-- SHORT PROBLEM --
Write out the material below again, unchanged.

◇ ◇ ◇ ◇

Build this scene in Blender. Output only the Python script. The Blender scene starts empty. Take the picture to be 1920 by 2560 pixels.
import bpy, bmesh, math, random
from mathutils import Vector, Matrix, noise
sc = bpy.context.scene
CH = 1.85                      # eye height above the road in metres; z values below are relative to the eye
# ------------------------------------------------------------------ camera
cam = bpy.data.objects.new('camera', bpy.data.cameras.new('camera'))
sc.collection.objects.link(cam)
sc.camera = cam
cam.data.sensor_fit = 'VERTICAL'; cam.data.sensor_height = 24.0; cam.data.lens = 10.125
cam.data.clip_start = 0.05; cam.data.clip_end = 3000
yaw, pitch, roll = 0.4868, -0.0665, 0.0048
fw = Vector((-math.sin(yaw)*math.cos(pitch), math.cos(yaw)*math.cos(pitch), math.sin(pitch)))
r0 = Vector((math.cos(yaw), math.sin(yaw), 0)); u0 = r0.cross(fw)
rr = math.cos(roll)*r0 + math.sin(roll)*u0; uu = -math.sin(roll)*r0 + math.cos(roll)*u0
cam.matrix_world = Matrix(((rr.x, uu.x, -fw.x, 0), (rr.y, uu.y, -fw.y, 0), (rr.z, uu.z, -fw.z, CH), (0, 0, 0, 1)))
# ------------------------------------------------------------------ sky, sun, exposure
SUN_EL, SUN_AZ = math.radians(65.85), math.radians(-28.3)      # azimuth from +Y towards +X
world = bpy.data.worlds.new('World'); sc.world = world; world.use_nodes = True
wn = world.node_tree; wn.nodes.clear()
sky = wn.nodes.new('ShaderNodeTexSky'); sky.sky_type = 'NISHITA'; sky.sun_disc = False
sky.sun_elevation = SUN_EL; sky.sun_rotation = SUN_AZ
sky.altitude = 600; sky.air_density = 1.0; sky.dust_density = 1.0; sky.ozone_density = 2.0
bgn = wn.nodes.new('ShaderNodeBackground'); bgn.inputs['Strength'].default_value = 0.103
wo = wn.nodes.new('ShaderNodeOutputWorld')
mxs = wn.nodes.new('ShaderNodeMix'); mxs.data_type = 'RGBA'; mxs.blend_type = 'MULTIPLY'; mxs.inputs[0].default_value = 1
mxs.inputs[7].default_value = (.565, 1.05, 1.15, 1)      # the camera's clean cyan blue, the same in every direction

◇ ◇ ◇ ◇

-- TASK RESPONSE --
Build this scene in Blender. Output only the Python script. The Blender scene starts empty. Take the picture to be 1920 by 2560 pixels.
import bpy, bmesh, math, random
from mathutils import Vector, Matrix, noise
sc = bpy.context.scene
CH = 1.85                      # eye height above the road in metres; z values below are relative to the eye
# ------------------------------------------------------------------ camera
cam = bpy.data.objects.new('camera', bpy.data.cameras.new('camera'))
sc.collection.objects.link(cam)
sc.camera = cam
cam.data.sensor_fit = 'VERTICAL'; cam.data.sensor_height = 24.0; cam.data.lens = 10.125
cam.data.clip_start = 0.05; cam.data.clip_end = 3000
yaw, pitch, roll = 0.4868, -0.0665, 0.0048
fw = Vector((-math.sin(yaw)*math.cos(pitch), math.cos(yaw)*math.cos(pitch), math.sin(pitch)))
r0 = Vector((math.cos(yaw), math.sin(yaw), 0)); u0 = r0.cross(fw)
rr = math.cos(roll)*r0 + math.sin(roll)*u0; uu = -math.sin(roll)*r0 + math.cos(roll)*u0
cam.matrix_world = Matrix(((rr.x, uu.x, -fw.x, 0), (rr.y, uu.y, -fw.y, 0), (rr.z, uu.z, -fw.z, CH), (0, 0, 0, 1)))
# ------------------------------------------------------------------ sky, sun, exposure
SUN_EL, SUN_AZ = math.radians(65.85), math.radians(-28.3)      # azimuth from +Y towards +X
world = bpy.data.worlds.new('World'); sc.world = world; world.use_nodes = True
wn = world.node_tree; wn.nodes.clear()
sky = wn.nodes.new('ShaderNodeTexSky'); sky.sky_type = 'NISHITA'; sky.sun_disc = False
sky.sun_elevation = SUN_EL; sky.sun_rotation = SUN_AZ
sky.altitude = 600; sky.air_density = 1.0; sky.dust_density = 1.0; sky.ozone_density = 2.0
bgn = wn.nodes.new('ShaderNodeBackground'); bgn.inputs['Strength'].default_value = 0.103
wo = wn.nodes.new('ShaderNodeOutputWorld')
mxs = wn.nodes.new('ShaderNodeMix'); mxs.data_type = 'RGBA'; mxs.blend_type = 'MULTIPLY'; mxs.inputs[0].default_value = 1
mxs.inputs[7].default_value = (.565, 1.05, 1.15, 1)      # the camera's clean cyan blue, the same in every direction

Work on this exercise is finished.